---------- INFORMATION SHOWN ----------

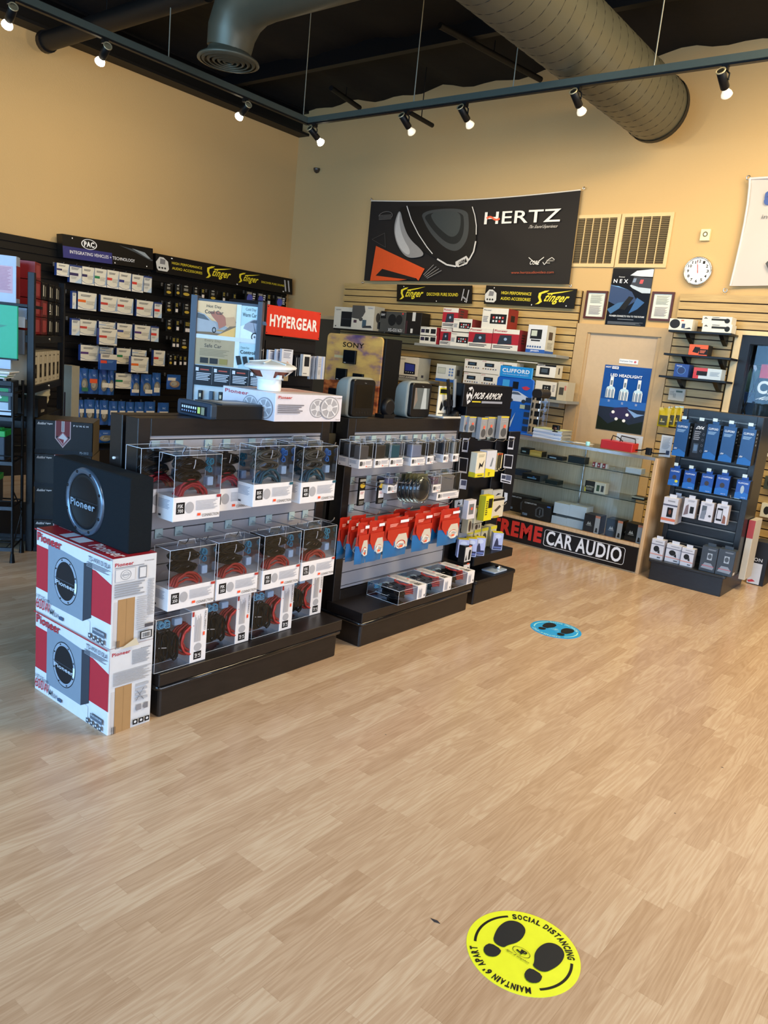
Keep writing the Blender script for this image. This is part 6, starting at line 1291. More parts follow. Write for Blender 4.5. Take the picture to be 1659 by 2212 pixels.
m = MB(); a = onY(B1(1275, 1030), 7.75); m.rbox(a.x, a.x+.19, 7.75, 7.9, a.z, a.z+.11, mat('#9a988c', .4), .006, 2); m.rect(.1, .6, .5, .8, aff((a.x, 7.75, a.z), (a.x+.19, 7.75, a.z), (a.x, 7.75, a.z+.11)), '#30332f'); m.build('control_box', label='small grey control box mounted under the short grey shelf', cat='device')
# left part: clear shelves
ZS3 = 2.02 
a = onY(B5(260, 450), 7.62); ZS3 = a.z-.0
shelf(B5(265, 455), B5(1000, 500), 7.62, ZS3, 'clear acrylic shelf high at the left end of the wood slatwall', mat('#2a2724', .25), .02); shelf(B5(930, 445), B5(1500, 480), 7.70, ZS3-.0, 'second clear shelf at upper left, under the black speaker boxes', CLEAR, .012)
shbox(B5, 262, 520, 450, 145, 7.68, ZS3, .2, '#d2cdbd', [('r', .4, .1, .98, .8, '#24262a'), ('r', .44, .45, .96, .47, '#3d4046'), ('r', .1, .08, .16, .14, '#3a3a3a'), ('t', 'SONY', .1, .84, .38, .9, '#55524a', 1)], 'white subwoofer box at the far left of the high shelf', name='speaker_box', grp='boxes on the high left shelf', sl=.05)
shbox(B5, 515, 830, 468, 125, 7.63, ZS3, .2, '#d0cbbb', [('p', [(0, .48), (0, 1), (.55, 1), (.6, .75), (.5, .55), (.3, .44)], '#4a4946'), ('e', .42, .44, .09, .08, '#4a4946'), ('r', .1, .28, .24, .4, '#4a3440'), ('r', .5, .12, .68, .42, '#3f5664'), ('p', [(.5, .08), (.95, .1), (.9, .2), (.6, .18)], '#34363a'), ('t', 'SONY', .72, .88, .95, .94, '#7a88a8', 1)], 'white speaker box with a large grey speaker picture on the high shelf', R=[('r', 0, 0, 1, 1, '#b0ad9e'), ('e', .4, .55, .2, .2, '#3a3a38'), ('r', .4, .1, .8, .4, '#3c4046')], name='speaker_box', grp='boxes on the high left shelf', sl=.05)
shbox(B5, 932, 1285, 425, 208, 7.72, ZS3, .18, '#3f403e', [('r', 0, .65, .22, 1, '#15161a'), ('t', 'SONY', .02, .78, .18, .88, '#d8d8d8', 1), ('e', .48, .6, .16, .28, '#1f2123'), ('e', .76, .62, .13, .24, '#232527'), ('r', .86, .88, .92, .96, '#c23a34'), ('t', 'XS-GS1621', .35, .05, .92, .2, '#c8c8c8', 1)], 'dark grey speaker box on the high shelf, middle of the row', name='speaker_box', grp='boxes on the high left shelf', sl=.05)
shbox(B5, 1290, 1515, 450, 222, 7.74, ZS3, .18, '#24201e', [('r', .42, .6, .62, 1, '#cfcdc8'), ('r', .38, .05, .52, .25, '#cfcdc8'), ('r', .0, 0, .15, .6, '#3a1c20')], 'black and white speaker box at the right end of the high shelf row', name='speaker_box', grp='boxes on the high left shelf', sl=.05)
a = onY(B5(1150, 1160), 7.6); ZS4 = a.z+.0
shelf(B5(1145, 1155), B5(1560, 1180), 7.6, ZS4, 'small dark shelf under the white tablet radio box'); 
shbox(B5, 1180, 1470, 1150, 852, 7.62, ZS4, .24, '#d8d6d0', [('r', 0, 0, 1, .14, '#55555a'), ('t', 'XAV-AX5000', .1, .03, .9, .1, '#e0e0e0', .5), ('p', [(.32, .2), (.86, .22), (.84, .7), (.3, .74)], '#1d2230'), ('p', [(.36, .36), (.82, .36), (.8, .66), (.34, .7)], '#2b3a9a'), ('t', 'SONY', .08, .86, .34, .91, '#8a8a88', 1)]+[('e', .42+.11*k, .3, .025, .02, '#d9dce0') for k in range(4)], 'white radio box with a blue screen picture, standing alone on the small shelf', R=[('r', 0, 0, 1, 1, '#a9aca8'), ('r', .3, .1, .5, .22, '#3a3a4a')], sl=.05)
shbox(B1, 262, 440, 790, 632, 7.66, ZS2+.02, .16, '#cfd2ce', [('r', .08, .45, .5, .82, '#8a9490'), ('r', .1, .48, .48, .79, '#b9beb4'), ('r', 0, 0, 1, .16, '#2a5aa0')]+[('e', .72+.14*(k % 2), .75-.17*(k//2), .05, .06, '#5a7ab0') for k in range(6)], 'white and blue screen box left of the stacked white radio boxes', R=[('r', 0, 0, 1, 1, '#8f9490'), ('r', .2, .4, .6, .75, '#3a3c3e')])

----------

** GOAL **
Copy the listing exactly. Any image in it stays out of the copy.

** OUTPUT FOR THIS TASK **
Keep writing the Blender script for this image. This is part 6, starting at line 1291. More parts follow. Write for Blender 4.5. Take the picture to be 1659 by 2212 pixels.
m = MB(); a = onY(B1(1275, 1030), 7.75); m.rbox(a.x, a.x+.19, 7.75, 7.9, a.z, a.z+.11, mat('#9a988c', .4), .006, 2); m.rect(.1, .6, .5, .8, aff((a.x, 7.75, a.z), (a.x+.19, 7.75, a.z), (a.x, 7.75, a.z+.11)), '#30332f'); m.build('control_box', label='small grey control box mounted under the short grey shelf', cat='device')
# left part: clear shelves
ZS3 = 2.02 
a = onY(B5(260, 450), 7.62); ZS3 = a.z-.0
shelf(B5(265, 455), B5(1000, 500), 7.62, ZS3, 'clear acrylic shelf high at the left end of the wood slatwall', mat('#2a2724', .25), .02); shelf(B5(930, 445), B5(1500, 480), 7.70, ZS3-.0, 'second clear shelf at upper left, under the black speaker boxes', CLEAR, .012)
shbox(B5, 262, 520, 450, 145, 7.68, ZS3, .2, '#d2cdbd', [('r', .4, .1, .98, .8, '#24262a'), ('r', .44, .45, .96, .47, '#3d4046'), ('r', .1, .08, .16, .14, '#3a3a3a'), ('t', 'SONY', .1, .84, .38, .9, '#55524a', 1)], 'white subwoofer box at the far left of the high shelf', name='speaker_box', grp='boxes on the high left shelf', sl=.05)
shbox(B5, 515, 830, 468, 125, 7.63, ZS3, .2, '#d0cbbb', [('p', [(0, .48), (0, 1), (.55, 1), (.6, .75), (.5, .55), (.3, .44)], '#4a4946'), ('e', .42, .44, .09, .08, '#4a4946'), ('r', .1, .28, .24, .4, '#4a3440'), ('r', .5, .12, .68, .42, '#3f5664'), ('p', [(.5, .08), (.95, .1), (.9, .2), (.6, .18)], '#34363a'), ('t', 'SONY', .72, .88, .95, .94, '#7a88a8', 1)], 'white speaker box with a large grey speaker picture on the high shelf', R=[('r', 0, 0, 1, 1, '#b0ad9e'), ('e', .4, .55, .2, .2, '#3a3a38'), ('r', .4, .1, .8, .4, '#3c4046')], name='speaker_box', grp='boxes on the high left shelf', sl=.05)
shbox(B5, 932, 1285, 425, 208, 7.72, ZS3, .18, '#3f403e', [('r', 0, .65, .22, 1, '#15161a'), ('t', 'SONY', .02, .78, .18, .88, '#d8d8d8', 1), ('e', .48, .6, .16, .28, '#1f2123'), ('e', .76, .62, .13, .24, '#232527'), ('r', .86, .88, .92, .96, '#c23a34'), ('t', 'XS-GS1621', .35, .05, .92, .2, '#c8c8c8', 1)], 'dark grey speaker box on the high shelf, middle of the row', name='speaker_box', grp='boxes on the high left shelf', sl=.05)
shbox(B5, 1290, 1515, 450, 222, 7.74, ZS3, .18, '#24201e', [('r', .42, .6, .62, 1, '#cfcdc8'), ('r', .38, .05, .52, .25, '#cfcdc8'), ('r', .0, 0, .15, .6, '#3a1c20')], 'black and white speaker box at the right end of the high shelf row', name='speaker_box', grp='boxes on the high left shelf', sl=.05)
a = onY(B5(1150, 1160), 7.6); ZS4 = a.z+.0
shelf(B5(1145, 1155), B5(1560, 1180), 7.6, ZS4, 'small dark shelf under the white tablet radio box'); 
shbox(B5, 1180, 1470, 1150, 852, 7.62, ZS4, .24, '#d8d6d0', [('r', 0, 0, 1, .14, '#55555a'), ('t', 'XAV-AX5000', .1, .03, .9, .1, '#e0e0e0', .5), ('p', [(.32, .2), (.86, .22), (.84, .7), (.3, .74)], '#1d2230'), ('p', [(.36, .36), (.82, .36), (.8, .66), (.34, .7)], '#2b3a9a'), ('t', 'SONY', .08, .86, .34, .91, '#8a8a88', 1)]+[('e', .42+.11*k, .3, .025, .02, '#d9dce0') for k in range(4)], 'white radio box with a blue screen picture, standing alone on the small shelf', R=[('r', 0, 0, 1, 1, '#a9aca8'), ('r', .3, .1, .5, .22, '#3a3a4a')], sl=.05)
shbox(B1, 262, 440, 790, 632, 7.66, ZS2+.02, .16, '#cfd2ce', [('r', .08, .45, .5, .82, '#8a9490'), ('r', .1, .48, .48, .79, '#b9beb4'), ('r', 0, 0, 1, .16, '#2a5aa0')]+[('e', .72+.14*(k % 2), .75-.17*(k//2), .05, .06, '#5a7ab0') for k in range(6)], 'white and blue screen box left of the stacked white radio boxes', R=[('r', 0, 0, 1, 1, '#8f9490'), ('r', .2, .4, .6, .75, '#3a3c3e')])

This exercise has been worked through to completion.